Perdido 03

Perdido 03

Wednesday, August 13, 2014

Guard Violence At Rikers Grew Under Mayor Bloomberg

Does this get added to Mayor Bloomberg's "legacy"?

The portrait that emerged from the report on Rikers Island by the United States attorney’s office in Manhattan last week was of a place with almost medieval levels of violence, meted out with startling ferocity by guards and their superiors. 

The two-and-a-half-year investigation, which focused on the abuse of teenage inmates by correction staff, was exhaustive in cataloging the brutality. But a critical question that went unaddressed is how conditions were allowed to get to this point.

Rikers has been a place of violent excess for decades. And the growing ranks of inmates with mental illnesses, reaching nearly 40 percent of the jail population today, have added to the challenges for correction officials. 

But conditions worsened substantially under the administration of Mayor Michael R. Bloomberg, which reduced jail staff and failed to curb escalating violence by guards, according to former correction officials, inmates’ advocates and others intimately familiar with the jail.

“There was very little interest in expending political capital and financial capital on the jails,” said Martin F. Horn, who was correction commissioner during Mr. Bloomberg’s first two terms.

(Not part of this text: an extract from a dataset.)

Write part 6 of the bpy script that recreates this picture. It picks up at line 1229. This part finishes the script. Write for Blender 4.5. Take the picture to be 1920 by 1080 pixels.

As mayor, Mr. Bloomberg earned a reputation for being a consummate manager who leveraged his private sector experience to tackle municipal problems. But he never made Rikers a high priority, at a time when conditions were drastically deteriorating, according to people familiar with its problems.

During Mr. Bloomberg’s last term, use of force by officers on inmates jumped by 90 percent, according to Correction Department data. Inmates’ advocates and public officials charged with overseeing the jails said they pleaded for the administration to address the issue.

“We met with the Department of Correction and the Bloomberg administration about the prevalence of violence directed by correctional staff towards prisoners, and they didn’t respond,” said Dr. Robert Cohen, a member of the New York City Board of Correction, a watchdog agency.

In short, they didn't give a shit about the violence at Rikers, the worsening conditions, what is termed in the Times story "almost medieval levels of violence."

I ask again, does the "almost medieval levels of violence meted out with startling ferocity by guards and their superiors" at Rikers to teenage prisoners get added to his "legacy"?